We are French and know plenty of parents who send their children to weekend native language schools (French, German, Spanish, Japanese, Hindi). There is a pattern to it. Students in elementary generally are resistant because their school friends get their weekends off, then if parents insist, they start to understand the benefits of learning their native language in middle and high school, as they see their school peers taking language electives and realizing that they're already ahead in that respect

So you absolutely need to stick it out. I advise you to discipline them every time the teacher reports misbehavior in class, since that is a respect issue, and why I asked whether your children had disciplinary problems in general. Please do not respond when they talk to you in anything but your native language. When they want something, they ask for it politely in your language. Another good option I would encourage you to add is to only allow video/movies in your native language (your husband can watch the news and other things after they go to bed, or on his laptop with earbuds). Read to them at bedtime in your native language, and stop to answer all their questions. Make it fun.

Go hardcore and it will pay off later. The key to all parenting (and other relationships!) in your life is to have more willpower and follow-through than anyone else around you... been there, done that.
Anonymous
OP, I was a kid where my parents spoke a second language at home but I lost it. It's common, it goes like this: the kids speak and understand it just fine before they go to school. Once they enter school, they start wanting to speak English more (it's what they speak all day at school, it's easier to keep using it than switch back at home, sometimes it seems "uncool" to speak that language). So you end up in a situation where you speak the second language to them and they reply in English.

They will have perfect understanding, but eventually will lose the ability to speak even if they wanted to. The brain is very weird: if I thought to myself, I want to say "there is a red car and a blue car on the street in front of me" in my parents' language, I cannot think of the words or how to say it. My mind just draws a blank. But if someone said that to me in that language, I know what was said. Must be something about brain pathways.

I regret not keeping up with that language; your kids probably will too as adults but it's hard for kids to understand. Maybe take them to travel in a country where they speak that language or try making it a game where you have to keep conversation going and first one to switch to english loses?
Anonymous
I grew up myself in bilingual household, so sharing my own and my kids experiences:

Don’t speak English to your kids.

I am ok if they respond in English, because they are just better at expressing themselves.

Language school is great to give them basics to teach them to read and write. Don’t expect more. Also, from my and my kids experiences, the students speak mostly English among each other.

Immersion helps the most, if you are able to spend time in your home country - a month or so, that may have lots of interaction.

Read read read - which may not be so easy given that they also need to read in English, but it helps their vocabulary. Tv and YouTube help as well.

It’s all phases. So persevere in speaking only your language with your kids, and something with sink in.
Anonymous
Anonymous wrote:
Do you have disciplinary problems in general, or are there special needs that need to be considered?

I say this with concern, OP, if you can't make them do what you want now in elementary, you will have significant issues in middle and high school.

We are French and know plenty of parents who send their children to weekend native language schools (French, German, Spanish, Japanese, Hindi).

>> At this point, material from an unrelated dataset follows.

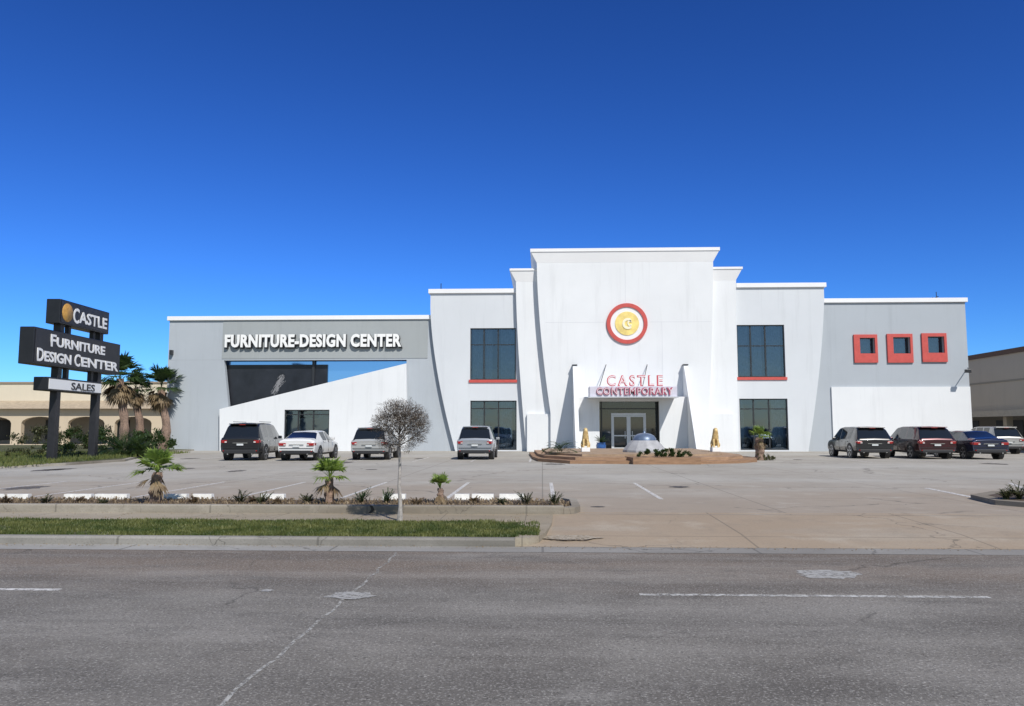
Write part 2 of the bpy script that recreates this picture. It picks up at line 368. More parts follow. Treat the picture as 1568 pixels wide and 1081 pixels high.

There is a pattern to it. Students in elementary generally are resistant because their school friends get their weekends off, then if parents insist, they start to understand the benefits of learning their native language in middle and high school, as they see their school peers taking language electives and realizing that they're already ahead in that respect

So you absolutely need to stick it out. I advise you to discipline them every time the teacher reports misbehavior in class, since that is a respect issue, and why I asked whether your children had disciplinary problems in general. Please do not respond when they talk to you in anything but your native language. When they want something, they ask for it politely in your language. Another good option I would encourage you to add is to only allow video/movies in your native language (your husband can watch the news and other things after they go to bed, or on his laptop with earbuds). Read to them at bedtime in your native language, and stop to answer all their questions. Make it fun.

Go hardcore and it will pay off later. The key to all parenting (and other relationships!) in your life is to have more willpower and follow-through than anyone else around you... been there, done that.


Agree with all to this! We went hard core and my high school student already appreciates how strong he is in the second language. We only allowed screen time if in the other language. Babysitters always only spoke the language. We required them to respond in the language. It is normal for them to try to push it because it is easier for them in the community language, but it is worth it to be strict. You don't let your kids run in the street, you require them to eat with silverware and flush the toilet. This is just another non-negotiable. If you can travel to your home country regularly that makes a huge difference. Go for it.
Anonymous
Don't make this into an issue that makes your kid withdraw from you.
Language attrition is real. The kid is not being naughty.
Anonymous
I think the research says you need to use the language through about age 6-7 as the brain prunes away a language you aren't using at that age. If you keep it active through this pruning period, then much of it is retained. So maybe keep at it, even if they don't respond.